▶ **Data block**
+ + + + + + +
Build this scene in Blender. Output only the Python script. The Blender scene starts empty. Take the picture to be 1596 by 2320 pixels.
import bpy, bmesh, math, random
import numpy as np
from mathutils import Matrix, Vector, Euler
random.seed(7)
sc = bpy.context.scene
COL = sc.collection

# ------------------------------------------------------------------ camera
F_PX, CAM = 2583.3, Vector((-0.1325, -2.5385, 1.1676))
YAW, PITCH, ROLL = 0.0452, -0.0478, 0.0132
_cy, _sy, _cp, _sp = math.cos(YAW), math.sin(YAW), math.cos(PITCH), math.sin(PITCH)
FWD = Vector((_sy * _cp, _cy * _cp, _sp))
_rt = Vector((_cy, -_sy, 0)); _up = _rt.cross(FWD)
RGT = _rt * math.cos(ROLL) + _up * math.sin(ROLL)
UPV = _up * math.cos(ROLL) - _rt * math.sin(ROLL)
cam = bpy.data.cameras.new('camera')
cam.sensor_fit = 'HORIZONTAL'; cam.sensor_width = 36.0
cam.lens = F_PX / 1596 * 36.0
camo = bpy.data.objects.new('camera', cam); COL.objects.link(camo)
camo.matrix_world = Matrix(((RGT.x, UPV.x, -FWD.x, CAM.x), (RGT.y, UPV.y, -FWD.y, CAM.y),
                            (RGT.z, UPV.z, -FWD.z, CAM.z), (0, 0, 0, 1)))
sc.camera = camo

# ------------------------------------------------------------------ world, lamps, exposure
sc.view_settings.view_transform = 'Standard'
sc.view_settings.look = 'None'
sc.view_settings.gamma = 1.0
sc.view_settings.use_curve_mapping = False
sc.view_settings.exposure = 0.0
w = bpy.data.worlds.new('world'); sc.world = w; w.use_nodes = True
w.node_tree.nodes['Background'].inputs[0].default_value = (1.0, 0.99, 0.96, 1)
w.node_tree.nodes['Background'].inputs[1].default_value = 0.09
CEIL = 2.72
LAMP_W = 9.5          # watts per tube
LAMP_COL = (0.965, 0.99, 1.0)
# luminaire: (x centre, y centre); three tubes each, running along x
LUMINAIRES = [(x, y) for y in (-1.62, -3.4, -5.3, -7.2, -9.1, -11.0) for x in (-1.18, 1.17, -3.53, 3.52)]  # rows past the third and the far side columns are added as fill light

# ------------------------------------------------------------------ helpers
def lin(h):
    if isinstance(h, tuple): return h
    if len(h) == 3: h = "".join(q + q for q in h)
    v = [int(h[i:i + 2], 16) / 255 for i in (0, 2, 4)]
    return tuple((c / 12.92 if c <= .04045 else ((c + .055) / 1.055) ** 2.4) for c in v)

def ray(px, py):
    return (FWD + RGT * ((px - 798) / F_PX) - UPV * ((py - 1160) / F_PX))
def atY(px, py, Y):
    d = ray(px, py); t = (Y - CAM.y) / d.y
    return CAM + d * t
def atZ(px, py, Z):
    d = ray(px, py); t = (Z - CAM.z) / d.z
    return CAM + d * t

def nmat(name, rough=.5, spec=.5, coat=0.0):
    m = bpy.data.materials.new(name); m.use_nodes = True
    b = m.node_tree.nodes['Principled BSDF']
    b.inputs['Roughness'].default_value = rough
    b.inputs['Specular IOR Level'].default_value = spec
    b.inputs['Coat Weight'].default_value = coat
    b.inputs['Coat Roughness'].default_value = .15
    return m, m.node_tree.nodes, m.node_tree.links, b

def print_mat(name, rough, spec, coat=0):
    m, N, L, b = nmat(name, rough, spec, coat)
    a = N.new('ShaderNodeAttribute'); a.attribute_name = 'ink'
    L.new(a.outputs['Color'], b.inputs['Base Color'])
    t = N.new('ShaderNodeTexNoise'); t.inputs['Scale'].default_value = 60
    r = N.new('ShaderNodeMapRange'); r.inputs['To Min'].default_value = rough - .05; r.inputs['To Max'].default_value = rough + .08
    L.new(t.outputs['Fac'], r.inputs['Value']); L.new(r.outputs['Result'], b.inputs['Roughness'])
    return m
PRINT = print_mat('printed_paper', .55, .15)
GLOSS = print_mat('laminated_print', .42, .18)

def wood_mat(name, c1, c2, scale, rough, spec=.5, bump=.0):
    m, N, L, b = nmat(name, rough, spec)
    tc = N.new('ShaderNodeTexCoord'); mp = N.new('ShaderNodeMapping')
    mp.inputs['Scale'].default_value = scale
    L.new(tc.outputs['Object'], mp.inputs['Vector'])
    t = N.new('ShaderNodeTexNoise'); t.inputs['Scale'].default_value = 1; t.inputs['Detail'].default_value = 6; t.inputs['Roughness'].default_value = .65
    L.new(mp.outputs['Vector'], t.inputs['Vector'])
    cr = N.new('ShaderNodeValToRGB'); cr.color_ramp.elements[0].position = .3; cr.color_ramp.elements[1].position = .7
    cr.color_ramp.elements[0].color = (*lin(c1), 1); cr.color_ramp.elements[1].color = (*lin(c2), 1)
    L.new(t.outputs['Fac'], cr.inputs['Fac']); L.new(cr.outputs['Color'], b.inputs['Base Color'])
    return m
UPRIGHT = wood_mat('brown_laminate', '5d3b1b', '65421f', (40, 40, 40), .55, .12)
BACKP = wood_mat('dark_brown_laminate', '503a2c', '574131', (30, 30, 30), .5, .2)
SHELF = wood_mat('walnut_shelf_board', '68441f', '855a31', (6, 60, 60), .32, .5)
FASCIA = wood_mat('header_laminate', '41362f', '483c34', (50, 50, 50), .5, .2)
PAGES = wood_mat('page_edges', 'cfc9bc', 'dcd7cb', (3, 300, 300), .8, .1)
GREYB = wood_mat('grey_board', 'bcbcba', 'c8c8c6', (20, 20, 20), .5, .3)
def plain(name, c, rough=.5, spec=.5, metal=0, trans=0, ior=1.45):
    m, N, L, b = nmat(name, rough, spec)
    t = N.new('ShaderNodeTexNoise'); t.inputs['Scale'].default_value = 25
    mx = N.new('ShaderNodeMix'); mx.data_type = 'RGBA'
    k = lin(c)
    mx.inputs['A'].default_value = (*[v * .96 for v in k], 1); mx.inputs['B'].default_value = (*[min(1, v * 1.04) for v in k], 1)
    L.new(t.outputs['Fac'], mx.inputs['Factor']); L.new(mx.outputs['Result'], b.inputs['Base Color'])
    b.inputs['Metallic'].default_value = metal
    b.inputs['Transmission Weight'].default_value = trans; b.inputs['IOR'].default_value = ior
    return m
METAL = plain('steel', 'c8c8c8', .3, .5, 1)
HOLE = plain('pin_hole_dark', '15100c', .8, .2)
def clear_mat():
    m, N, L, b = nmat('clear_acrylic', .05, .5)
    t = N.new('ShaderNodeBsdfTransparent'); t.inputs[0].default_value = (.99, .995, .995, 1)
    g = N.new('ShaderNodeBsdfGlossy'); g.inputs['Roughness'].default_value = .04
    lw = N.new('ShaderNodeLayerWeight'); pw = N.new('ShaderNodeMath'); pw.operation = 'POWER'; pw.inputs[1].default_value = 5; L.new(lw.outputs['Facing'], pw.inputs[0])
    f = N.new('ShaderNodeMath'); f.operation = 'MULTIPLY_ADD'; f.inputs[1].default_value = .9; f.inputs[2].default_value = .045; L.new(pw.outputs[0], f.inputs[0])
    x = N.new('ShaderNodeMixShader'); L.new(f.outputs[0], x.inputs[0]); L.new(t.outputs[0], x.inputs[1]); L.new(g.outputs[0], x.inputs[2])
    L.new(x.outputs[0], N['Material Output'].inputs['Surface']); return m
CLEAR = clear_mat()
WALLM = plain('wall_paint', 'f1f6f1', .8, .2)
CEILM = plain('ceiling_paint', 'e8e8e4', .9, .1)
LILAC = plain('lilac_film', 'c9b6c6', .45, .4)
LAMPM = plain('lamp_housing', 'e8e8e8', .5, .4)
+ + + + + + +
▶ **Work to complete**
Pick out each line above that includes "scene" and show it.

▶ **Response for this exercise**
Build this scene in Blender. Output only the Python script. The Blender scene starts empty. Take the picture to be 1596 by 2320 pixels.
sc = bpy.context.scene